Thomas Dimuzio | Sutro Transmissions
Resipiscent (LP w/DL)
I’ve been listening to Thomas Dimuzio for over two decades, and he was already making sounds for eleven years at that point – so it’s great to catch-up with one of his ear-quenching works for early ’20 release! After some tabulation, I think Sutro Transmissions is his eighth full-length, however he’s produced countless collaborations (Dan Burke, Voice of Eye, David Lee Myers, etc) as well. The new work, an all Buchla-synthesizer album, consists of two lengthy pieces, one per side, starting with Lower Haight. Full of quizzical distortions and smoothing, layered synthy transgressions – you are surrounded by hypnotics from out of the gate.
Tweaked voices are shaken, not stirred, as if you are on radio dial hyperdrive. The ghost in the machine lurks and pivots from earshot, and once quieted fills the room with a foggy drone that elongates into sinewy shapes. This is nothing at all like his work from the mid 90’s, nor like anything previous really. Though it shows off his talent as a true sound sculptor, an artist whose modality is auditory ‘clay’ so to speak. This moves in and out of ambient and noise-driven passages with a knowing sense of grace, and a cheshire smile.
My ears detect the subtleties when he works in the more quiet areas, and offers unexpected left turns (about a dozen minutes in). This is where he really shines, like the master of one of those on-your-hind-legs horror soundtrack composers, ready to pounce at the trip of a switch. But this comes sans gore, and full of true wonderment. The entire second half are like a series of strange decoded messages floating in space.

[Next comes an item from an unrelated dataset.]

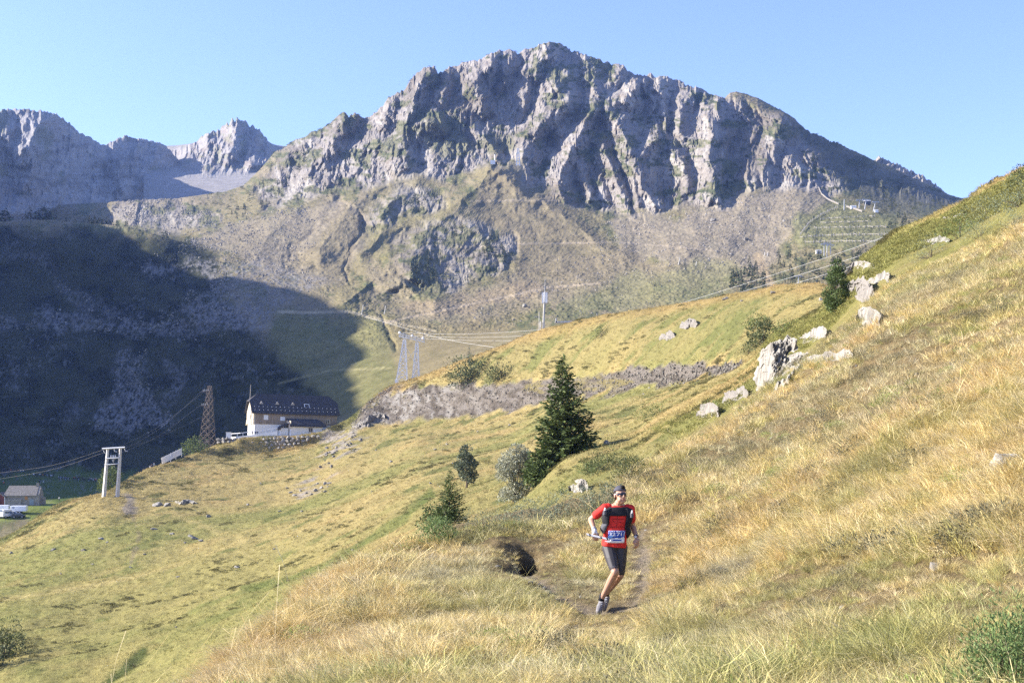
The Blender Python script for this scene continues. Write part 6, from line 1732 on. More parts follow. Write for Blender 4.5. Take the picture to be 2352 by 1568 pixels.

Once we move to the b-side and Upper Haight the blurred reality of location, of grounding is even more disengaged, disrupted and otherwise a conundrum for the senses. The fluttering sounds like coagulation, as if its changing from liquid to solid state, and back again, a mid-metamorphic fluctuation. And while the piece is fully active, it stops short of being industrial or in any way derivative of something particularly machine-made. Instead, Sutro Transmissions falls in this between space that has a life of its own, with memory banks only gently hinting at buoyant humanity just outside a thin perimeter. I think I can overhear a voice saying “don’t worry”. It poses that we may just be located inside a capsule, a container of some kind. Though this doesn’t, either, come off as a trite sci-fi knock-off.
The results here are more like an old-fashioned radio play where the ear (and all senses) are fully engaged and piecing together the possibilities (up to interpretation, of course). Dimuzio has a special way of keeping the observer thinking (and listening), without tropes or overly obtuse references by way of effects-driven sound, instead he plays on nuances of the un/conscious. It’s a stunning effort that is worthy of further exploration, and deep contemplation.